### Given data
— START —

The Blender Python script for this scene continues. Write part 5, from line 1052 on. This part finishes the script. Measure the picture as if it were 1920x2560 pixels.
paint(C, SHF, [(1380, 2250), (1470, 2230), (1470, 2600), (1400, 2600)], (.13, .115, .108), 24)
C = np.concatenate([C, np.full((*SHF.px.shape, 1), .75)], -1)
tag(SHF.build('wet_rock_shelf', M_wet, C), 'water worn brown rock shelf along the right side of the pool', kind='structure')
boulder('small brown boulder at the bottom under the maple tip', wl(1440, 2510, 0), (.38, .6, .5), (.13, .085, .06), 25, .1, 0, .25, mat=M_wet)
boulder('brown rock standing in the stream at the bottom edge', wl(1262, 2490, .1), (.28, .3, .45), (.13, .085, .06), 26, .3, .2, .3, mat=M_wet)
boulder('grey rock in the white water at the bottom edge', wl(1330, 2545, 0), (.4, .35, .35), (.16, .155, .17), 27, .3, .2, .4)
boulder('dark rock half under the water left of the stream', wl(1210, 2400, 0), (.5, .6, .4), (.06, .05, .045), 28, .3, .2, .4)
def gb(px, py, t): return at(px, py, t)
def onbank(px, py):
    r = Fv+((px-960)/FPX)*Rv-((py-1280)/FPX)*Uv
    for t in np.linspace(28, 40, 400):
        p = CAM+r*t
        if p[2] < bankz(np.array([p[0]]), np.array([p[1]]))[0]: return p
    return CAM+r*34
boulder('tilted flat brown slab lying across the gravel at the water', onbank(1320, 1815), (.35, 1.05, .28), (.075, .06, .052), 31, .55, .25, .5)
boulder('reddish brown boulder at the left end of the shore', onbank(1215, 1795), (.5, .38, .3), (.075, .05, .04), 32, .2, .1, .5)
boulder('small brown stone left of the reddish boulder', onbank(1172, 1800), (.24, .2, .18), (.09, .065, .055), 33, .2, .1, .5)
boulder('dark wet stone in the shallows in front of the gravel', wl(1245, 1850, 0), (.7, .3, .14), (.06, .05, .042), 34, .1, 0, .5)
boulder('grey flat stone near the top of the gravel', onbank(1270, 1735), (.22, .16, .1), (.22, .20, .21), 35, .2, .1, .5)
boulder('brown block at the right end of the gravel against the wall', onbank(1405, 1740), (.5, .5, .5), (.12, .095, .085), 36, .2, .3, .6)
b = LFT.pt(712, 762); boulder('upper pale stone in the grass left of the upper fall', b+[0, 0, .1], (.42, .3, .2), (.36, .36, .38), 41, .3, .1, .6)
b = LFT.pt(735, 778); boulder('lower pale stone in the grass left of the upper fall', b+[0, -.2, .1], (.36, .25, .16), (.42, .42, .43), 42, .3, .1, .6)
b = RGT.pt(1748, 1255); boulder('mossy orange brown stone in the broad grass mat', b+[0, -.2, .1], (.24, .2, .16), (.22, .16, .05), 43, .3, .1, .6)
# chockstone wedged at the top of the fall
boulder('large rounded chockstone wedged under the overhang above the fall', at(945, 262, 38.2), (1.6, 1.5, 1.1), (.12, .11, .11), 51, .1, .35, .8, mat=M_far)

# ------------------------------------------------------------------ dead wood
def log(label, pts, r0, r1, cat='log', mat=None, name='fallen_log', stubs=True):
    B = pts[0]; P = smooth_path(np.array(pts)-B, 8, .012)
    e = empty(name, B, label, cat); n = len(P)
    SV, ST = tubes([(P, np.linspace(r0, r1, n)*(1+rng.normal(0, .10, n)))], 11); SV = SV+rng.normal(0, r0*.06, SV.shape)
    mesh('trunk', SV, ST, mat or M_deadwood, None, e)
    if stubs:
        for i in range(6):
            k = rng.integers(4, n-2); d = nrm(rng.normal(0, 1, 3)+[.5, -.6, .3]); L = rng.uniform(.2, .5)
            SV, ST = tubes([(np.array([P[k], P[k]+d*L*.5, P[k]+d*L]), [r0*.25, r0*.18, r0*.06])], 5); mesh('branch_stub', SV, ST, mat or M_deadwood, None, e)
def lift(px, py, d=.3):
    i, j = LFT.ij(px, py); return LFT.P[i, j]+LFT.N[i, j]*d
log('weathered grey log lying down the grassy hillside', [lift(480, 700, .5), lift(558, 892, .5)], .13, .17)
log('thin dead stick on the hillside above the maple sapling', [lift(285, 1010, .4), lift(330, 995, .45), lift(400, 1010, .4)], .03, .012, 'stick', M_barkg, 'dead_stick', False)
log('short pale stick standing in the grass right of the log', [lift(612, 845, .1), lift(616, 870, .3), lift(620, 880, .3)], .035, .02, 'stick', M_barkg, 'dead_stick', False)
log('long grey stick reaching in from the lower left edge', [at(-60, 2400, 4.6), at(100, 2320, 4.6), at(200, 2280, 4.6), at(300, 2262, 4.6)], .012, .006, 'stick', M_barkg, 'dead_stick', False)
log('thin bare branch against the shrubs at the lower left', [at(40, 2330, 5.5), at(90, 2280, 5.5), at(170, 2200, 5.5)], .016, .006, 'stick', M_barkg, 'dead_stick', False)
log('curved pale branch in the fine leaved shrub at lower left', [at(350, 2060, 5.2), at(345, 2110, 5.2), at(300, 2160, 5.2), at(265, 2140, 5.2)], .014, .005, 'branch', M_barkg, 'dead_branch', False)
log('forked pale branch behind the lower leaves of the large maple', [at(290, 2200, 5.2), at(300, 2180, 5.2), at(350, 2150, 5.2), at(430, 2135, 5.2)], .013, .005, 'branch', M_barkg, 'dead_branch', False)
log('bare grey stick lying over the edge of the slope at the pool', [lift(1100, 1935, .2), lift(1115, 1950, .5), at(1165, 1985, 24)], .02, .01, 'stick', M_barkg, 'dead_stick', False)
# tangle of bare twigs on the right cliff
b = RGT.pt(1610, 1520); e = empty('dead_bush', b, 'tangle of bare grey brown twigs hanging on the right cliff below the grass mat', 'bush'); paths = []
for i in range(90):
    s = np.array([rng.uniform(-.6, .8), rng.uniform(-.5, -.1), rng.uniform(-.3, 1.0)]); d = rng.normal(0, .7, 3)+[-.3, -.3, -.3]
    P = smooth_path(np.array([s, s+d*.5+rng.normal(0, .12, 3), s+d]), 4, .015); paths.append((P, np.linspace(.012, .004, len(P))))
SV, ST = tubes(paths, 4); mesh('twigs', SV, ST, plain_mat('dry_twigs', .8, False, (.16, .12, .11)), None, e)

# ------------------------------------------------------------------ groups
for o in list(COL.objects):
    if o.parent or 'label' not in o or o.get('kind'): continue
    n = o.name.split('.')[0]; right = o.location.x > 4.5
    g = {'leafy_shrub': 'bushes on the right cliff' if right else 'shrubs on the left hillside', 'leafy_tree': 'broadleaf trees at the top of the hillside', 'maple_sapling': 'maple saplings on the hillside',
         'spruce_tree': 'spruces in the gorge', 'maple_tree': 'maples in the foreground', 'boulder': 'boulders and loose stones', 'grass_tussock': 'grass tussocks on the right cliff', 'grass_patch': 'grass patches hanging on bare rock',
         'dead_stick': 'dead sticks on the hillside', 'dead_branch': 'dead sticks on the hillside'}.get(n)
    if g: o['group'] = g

— END —

### The problem
Retype the material above, line by line, exactly.

### Solution to this task
The Blender Python script for this scene continues. Write part 5, from line 1052 on. This part finishes the script. Measure the picture as if it were 1920x2560 pixels.
paint(C, SHF, [(1380, 2250), (1470, 2230), (1470, 2600), (1400, 2600)], (.13, .115, .108), 24)
C = np.concatenate([C, np.full((*SHF.px.shape, 1), .75)], -1)
tag(SHF.build('wet_rock_shelf', M_wet, C), 'water worn brown rock shelf along the right side of the pool', kind='structure')
boulder('small brown boulder at the bottom under the maple tip', wl(1440, 2510, 0), (.38, .6, .5), (.13, .085, .06), 25, .1, 0, .25, mat=M_wet)
boulder('brown rock standing in the stream at the bottom edge', wl(1262, 2490, .1), (.28, .3, .45), (.13, .085, .06), 26, .3, .2, .3, mat=M_wet)
boulder('grey rock in the white water at the bottom edge', wl(1330, 2545, 0), (.4, .35, .35), (.16, .155, .17), 27, .3, .2, .4)
boulder('dark rock half under the water left of the stream', wl(1210, 2400, 0), (.5, .6, .4), (.06, .05, .045), 28, .3, .2, .4)
def gb(px, py, t): return at(px, py, t)
def onbank(px, py):
    r = Fv+((px-960)/FPX)*Rv-((py-1280)/FPX)*Uv
    for t in np.linspace(28, 40, 400):
        p = CAM+r*t
        if p[2] < bankz(np.array([p[0]]), np.array([p[1]]))[0]: return p
    return CAM+r*34
boulder('tilted flat brown slab lying across the gravel at the water', onbank(1320, 1815), (.35, 1.05, .28), (.075, .06, .052), 31, .55, .25, .5)
boulder('reddish brown boulder at the left end of the shore', onbank(1215, 1795), (.5, .38, .3), (.075, .05, .04), 32, .2, .1, .5)
boulder('small brown stone left of the reddish boulder', onbank(1172, 1800), (.24, .2, .18), (.09, .065, .055), 33, .2, .1, .5)
boulder('dark wet stone in the shallows in front of the gravel', wl(1245, 1850, 0), (.7, .3, .14), (.06, .05, .042), 34, .1, 0, .5)
boulder('grey flat stone near the top of the gravel', onbank(1270, 1735), (.22, .16, .1), (.22, .20, .21), 35, .2, .1, .5)
boulder('brown block at the right end of the gravel against the wall', onbank(1405, 1740), (.5, .5, .5), (.12, .095, .085), 36, .2, .3, .6)
b = LFT.pt(712, 762); boulder('upper pale stone in the grass left of the upper fall', b+[0, 0, .1], (.42, .3, .2), (.36, .36, .38), 41, .3, .1, .6)
b = LFT.pt(735, 778); boulder('lower pale stone in the grass left of the upper fall', b+[0, -.2, .1], (.36, .25, .16), (.42, .42, .43), 42, .3, .1, .6)
b = RGT.pt(1748, 1255); boulder('mossy orange brown stone in the broad grass mat', b+[0, -.2, .1], (.24, .2, .16), (.22, .16, .05), 43, .3, .1, .6)
# chockstone wedged at the top of the fall
boulder('large rounded chockstone wedged under the overhang above the fall', at(945, 262, 38.2), (1.6, 1.5, 1.1), (.12, .11, .11), 51, .1, .35, .8, mat=M_far)

# ------------------------------------------------------------------ dead wood
def log(label, pts, r0, r1, cat='log', mat=None, name='fallen_log', stubs=True):
    B = pts[0]; P = smooth_path(np.array(pts)-B, 8, .012)
    e = empty(name, B, label, cat); n = len(P)
    SV, ST = tubes([(P, np.linspace(r0, r1, n)*(1+rng.normal(0, .10, n)))], 11); SV = SV+rng.normal(0, r0*.06, SV.shape)
    mesh('trunk', SV, ST, mat or M_deadwood, None, e)
    if stubs:
        for i in range(6):
            k = rng.integers(4, n-2); d = nrm(rng.normal(0, 1, 3)+[.5, -.6, .3]); L = rng.uniform(.2, .5)
            SV, ST = tubes([(np.array([P[k], P[k]+d*L*.5, P[k]+d*L]), [r0*.25, r0*.18, r0*.06])], 5); mesh('branch_stub', SV, ST, mat or M_deadwood, None, e)
def lift(px, py, d=.3):
    i, j = LFT.ij(px, py); return LFT.P[i, j]+LFT.N[i, j]*d
log('weathered grey log lying down the grassy hillside', [lift(480, 700, .5), lift(558, 892, .5)], .13, .17)
log('thin dead stick on the hillside above the maple sapling', [lift(285, 1010, .4), lift(330, 995, .45), lift(400, 1010, .4)], .03, .012, 'stick', M_barkg, 'dead_stick', False)
log('short pale stick standing in the grass right of the log', [lift(612, 845, .1), lift(616, 870, .3), lift(620, 880, .3)], .035, .02, 'stick', M_barkg, 'dead_stick', False)
log('long grey stick reaching in from the lower left edge', [at(-60, 2400, 4.6), at(100, 2320, 4.6), at(200, 2280, 4.6), at(300, 2262, 4.6)], .012, .006, 'stick', M_barkg, 'dead_stick', False)
log('thin bare branch against the shrubs at the lower left', [at(40, 2330, 5.5), at(90, 2280, 5.5), at(170, 2200, 5.5)], .016, .006, 'stick', M_barkg, 'dead_stick', False)
log('curved pale branch in the fine leaved shrub at lower left', [at(350, 2060, 5.2), at(345, 2110, 5.2), at(300, 2160, 5.2), at(265, 2140, 5.2)], .014, .005, 'branch', M_barkg, 'dead_branch', False)
log('forked pale branch behind the lower leaves of the large maple', [at(290, 2200, 5.2), at(300, 2180, 5.2), at(350, 2150, 5.2), at(430, 2135, 5.2)], .013, .005, 'branch', M_barkg, 'dead_branch', False)
log('bare grey stick lying over the edge of the slope at the pool', [lift(1100, 1935, .2), lift(1115, 1950, .5), at(1165, 1985, 24)], .02, .01, 'stick', M_barkg, 'dead_stick', False)
# tangle of bare twigs on the right cliff
b = RGT.pt(1610, 1520); e = empty('dead_bush', b, 'tangle of bare grey brown twigs hanging on the right cliff below the grass mat', 'bush'); paths = []
for i in range(90):
    s = np.array([rng.uniform(-.6, .8), rng.uniform(-.5, -.1), rng.uniform(-.3, 1.0)]); d = rng.normal(0, .7, 3)+[-.3, -.3, -.3]
    P = smooth_path(np.array([s, s+d*.5+rng.normal(0, .12, 3), s+d]), 4, .015); paths.append((P, np.linspace(.012, .004, len(P))))
SV, ST = tubes(paths, 4); mesh('twigs', SV, ST, plain_mat('dry_twigs', .8, False, (.16, .12, .11)), None, e)

# ------------------------------------------------------------------ groups
for o in list(COL.objects):
    if o.parent or 'label' not in o or o.get('kind'): continue
    n = o.name.split('.')[0]; right = o.location.x > 4.5
    g = {'leafy_shrub': 'bushes on the right cliff' if right else 'shrubs on the left hillside', 'leafy_tree': 'broadleaf trees at the top of the hillside', 'maple_sapling': 'maple saplings on the hillside',
         'spruce_tree': 'spruces in the gorge', 'maple_tree': 'maples in the foreground', 'boulder': 'boulders and loose stones', 'grass_tussock': 'grass tussocks on the right cliff', 'grass_patch': 'grass patches hanging on bare rock',
         'dead_stick': 'dead sticks on the hillside', 'dead_branch': 'dead sticks on the hillside'}.get(n)
    if g: o['group'] = g